begin Entries supplied
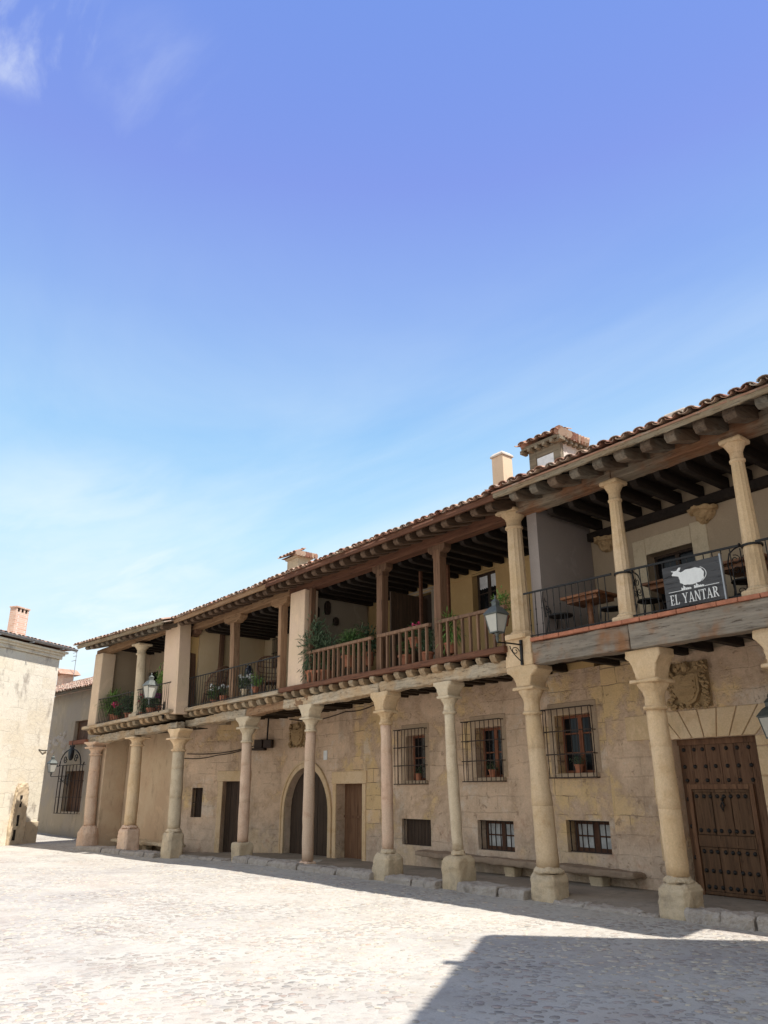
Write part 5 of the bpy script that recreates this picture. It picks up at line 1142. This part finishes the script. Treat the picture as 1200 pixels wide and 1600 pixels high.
end Entries supplied
begin Entries supplied
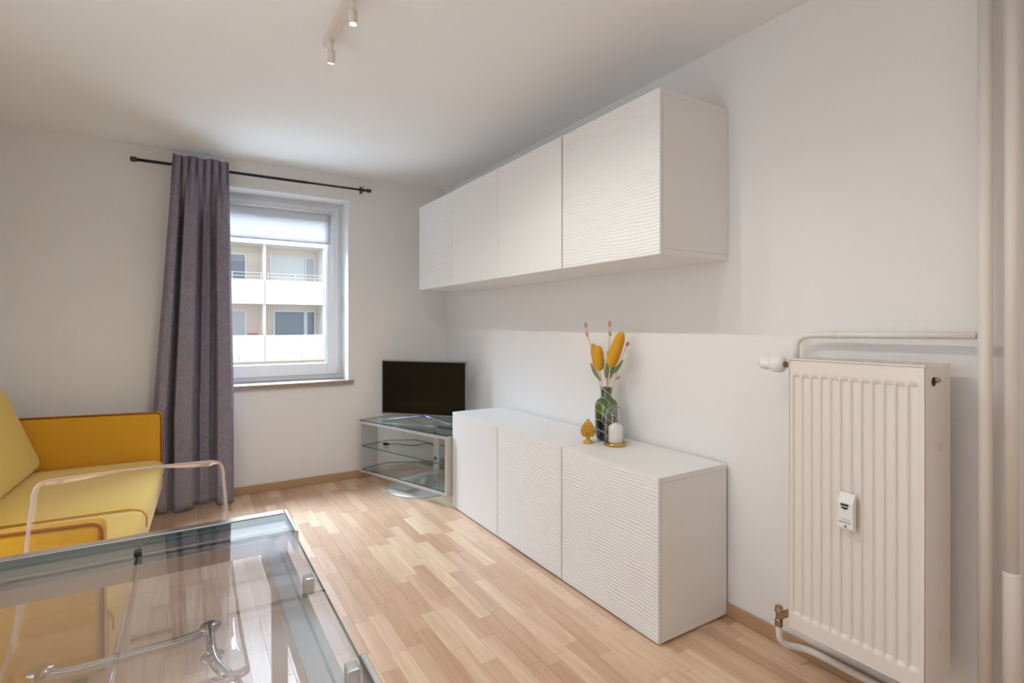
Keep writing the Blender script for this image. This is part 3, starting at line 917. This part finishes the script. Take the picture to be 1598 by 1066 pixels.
end Entries supplied
begin Entries supplied
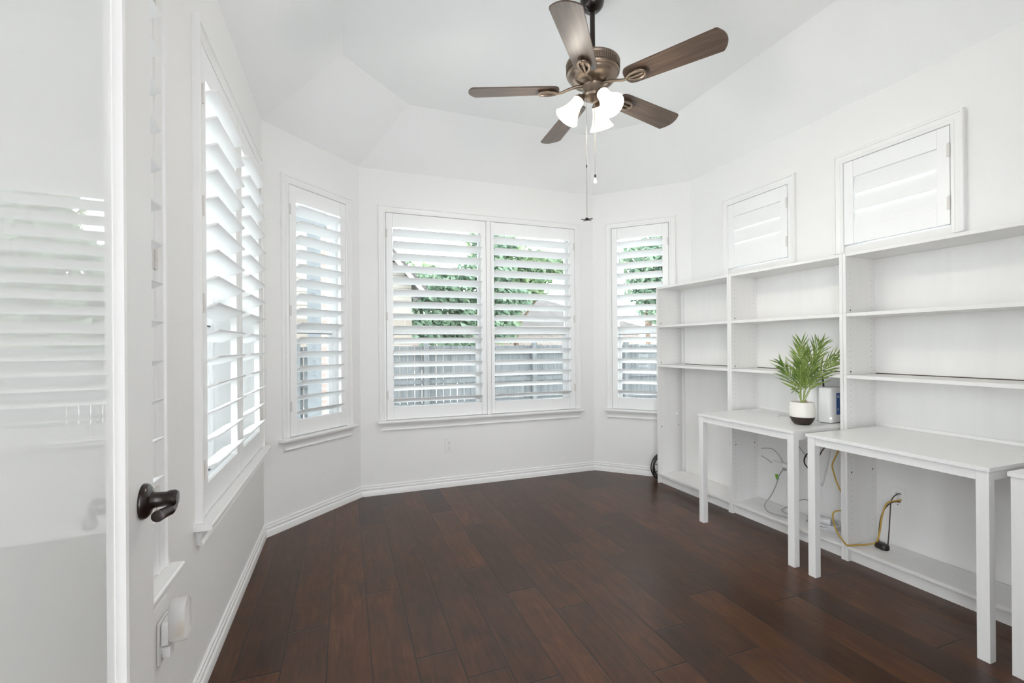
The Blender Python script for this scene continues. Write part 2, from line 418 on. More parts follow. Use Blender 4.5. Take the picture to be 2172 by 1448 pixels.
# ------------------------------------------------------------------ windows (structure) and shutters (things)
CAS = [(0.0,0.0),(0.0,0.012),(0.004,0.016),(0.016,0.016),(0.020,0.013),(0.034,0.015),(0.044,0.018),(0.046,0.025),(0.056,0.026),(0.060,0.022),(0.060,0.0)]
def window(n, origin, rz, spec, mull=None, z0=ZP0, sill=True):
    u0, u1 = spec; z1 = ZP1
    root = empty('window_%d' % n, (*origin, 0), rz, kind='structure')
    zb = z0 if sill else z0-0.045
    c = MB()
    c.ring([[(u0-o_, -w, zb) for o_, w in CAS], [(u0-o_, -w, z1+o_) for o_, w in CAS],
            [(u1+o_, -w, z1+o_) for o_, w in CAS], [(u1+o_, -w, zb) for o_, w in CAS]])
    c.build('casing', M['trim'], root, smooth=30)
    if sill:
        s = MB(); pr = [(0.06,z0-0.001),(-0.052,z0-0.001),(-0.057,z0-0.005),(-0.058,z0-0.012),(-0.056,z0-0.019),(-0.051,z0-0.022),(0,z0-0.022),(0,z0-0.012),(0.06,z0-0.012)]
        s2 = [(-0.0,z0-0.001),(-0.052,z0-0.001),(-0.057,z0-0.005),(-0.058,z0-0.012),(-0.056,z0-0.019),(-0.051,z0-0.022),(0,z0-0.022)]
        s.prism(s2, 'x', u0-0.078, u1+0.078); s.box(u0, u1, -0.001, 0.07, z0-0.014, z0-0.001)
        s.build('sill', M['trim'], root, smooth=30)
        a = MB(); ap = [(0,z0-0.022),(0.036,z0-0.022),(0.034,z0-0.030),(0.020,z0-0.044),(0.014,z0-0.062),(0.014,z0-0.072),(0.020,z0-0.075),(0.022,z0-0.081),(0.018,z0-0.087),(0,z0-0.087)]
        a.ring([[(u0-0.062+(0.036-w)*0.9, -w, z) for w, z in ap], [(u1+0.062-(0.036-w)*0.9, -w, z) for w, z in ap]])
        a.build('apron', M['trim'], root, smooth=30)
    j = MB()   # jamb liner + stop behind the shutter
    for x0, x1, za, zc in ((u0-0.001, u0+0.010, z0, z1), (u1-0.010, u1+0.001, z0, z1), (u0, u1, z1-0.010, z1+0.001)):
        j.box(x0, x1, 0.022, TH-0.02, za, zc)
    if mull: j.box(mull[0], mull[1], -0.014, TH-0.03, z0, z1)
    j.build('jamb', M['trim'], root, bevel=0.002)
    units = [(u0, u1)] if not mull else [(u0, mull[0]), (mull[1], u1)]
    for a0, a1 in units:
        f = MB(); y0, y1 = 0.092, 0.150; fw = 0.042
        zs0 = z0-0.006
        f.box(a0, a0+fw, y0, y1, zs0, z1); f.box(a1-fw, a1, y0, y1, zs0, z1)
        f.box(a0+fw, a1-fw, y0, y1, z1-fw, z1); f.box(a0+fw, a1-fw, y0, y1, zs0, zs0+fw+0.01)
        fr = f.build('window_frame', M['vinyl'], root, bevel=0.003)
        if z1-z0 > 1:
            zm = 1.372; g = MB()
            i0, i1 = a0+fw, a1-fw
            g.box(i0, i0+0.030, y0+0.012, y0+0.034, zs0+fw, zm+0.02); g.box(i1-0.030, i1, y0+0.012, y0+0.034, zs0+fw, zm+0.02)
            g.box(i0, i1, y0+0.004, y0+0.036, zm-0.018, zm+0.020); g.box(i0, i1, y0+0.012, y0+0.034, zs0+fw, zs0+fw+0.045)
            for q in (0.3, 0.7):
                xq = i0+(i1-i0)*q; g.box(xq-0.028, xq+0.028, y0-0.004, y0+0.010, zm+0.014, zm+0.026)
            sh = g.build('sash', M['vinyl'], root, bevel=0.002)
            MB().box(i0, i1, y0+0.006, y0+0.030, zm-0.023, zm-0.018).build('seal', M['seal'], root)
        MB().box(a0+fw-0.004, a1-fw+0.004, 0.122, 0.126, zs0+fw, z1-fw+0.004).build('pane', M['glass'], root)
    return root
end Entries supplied
Written request> Copy out every line in the listing where the word "Write" appears.

Correct result>
Write part 5 of the bpy script that recreates this picture. It picks up at line 1142. This part finishes the script. Treat the picture as 1200 pixels wide and 1600 pixels high.
The Blender Python script for this scene continues. Write part 2, from line 418 on. More parts follow. Use Blender 4.5. Take the picture to be 2172 by 1448 pixels.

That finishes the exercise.